During the town’s early decades, it was the site of a slave market, and the auction block continued to stand on the river bluff in front of the J. Huston Tavern for many decades after the Emancipation Proclamation and the U.S. victory in the Civil War eradicated human enslavement. Because of the slave market’s prominence, the large bend in the Missouri River below the town was known as “N***** Bend.”
Arrow Rock’s population peaked at 1,000 by 1860. Even as late as 1872, the town was considered one of the busiest river ports between St. Louis and Kansas City, Missouri. During the Civil War there were no major battles in the area, but guerrilla raids and murders disrupted agricultural production and river commerce. Union militia enforced martial law on the town during most of the war. Town government conducted little business in 1861 and 1862 and did not convene at all from 1863 to 1865. The population began to decline after the war and railroads began supplanting steamboat commerce. Arrow Rock failed in its bids to secure a rail line and a bridge across the Missouri River. The rapid post war growth of urban areas such as Kansas City, St. Louis and Chicago began drawing away residents with the promise of better jobs. The town was swept by disastrous fires in 1864, 1872 and 1901. By the turn of the 20th century the population had declined to around 300.

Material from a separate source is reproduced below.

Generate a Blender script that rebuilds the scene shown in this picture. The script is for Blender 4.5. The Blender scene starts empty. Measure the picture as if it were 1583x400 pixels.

Prior to the Civil War, Arrow Rock’s black residents worked as household or domestic slaves or as laborers at the docks and business warehouses. Many were skilled tradesmen who were rented out by their masters to business contractors. Much of the town’s infrastructure such as the massive stone gutters lining Main Street, were built by enslaved African-Americans. Following emancipation in 1865, Arrow Rock’s African-American population grew as former plantation slaves moved into town. Gradually they were able to purchase their own homes, mostly on the north side of town. By 1880, 51% of the town’s population was African-American. Owing to segregation of the time, they had to develop their own churches, schools and social institutions. The last black resident of the community died in 2009.
Arrow Rock’s connection with the Santa Fe Trail led to national recognition by the Old Trails Society of the Daughters of the American Revolution (DAR) in 1912. As DAR interest in the community grew, they persuaded the Missouri legislature to purchase and preserve the “Old Tavern” (J. Huston Tavern) in 1923. Acreage around the Tavern was purchased as a state park. This was the beginning of publicly funded historic preservation in Missouri and one of the first units of the new Missouri State Park system. The park grew to 169 acres, about a third of which lies within town boundaries. In 1976 the facilities designation was changed from park to historic site to better reflect its cultural mission.
The Friends of Arrow Rock, Inc., formed in 1959 to help preserve historic structures outside the state historic site boundary. They give guided tram tours of town from April though October and work closely with Arrow Rock State Historic in conducting education and interpretive programs about the village.
Arrow Rock Road Map
Arrow Rock city Satellite Map
Geography
According to the United States Census Bureau, the village has a total area of 0.13 square miles (0.34 km), all land.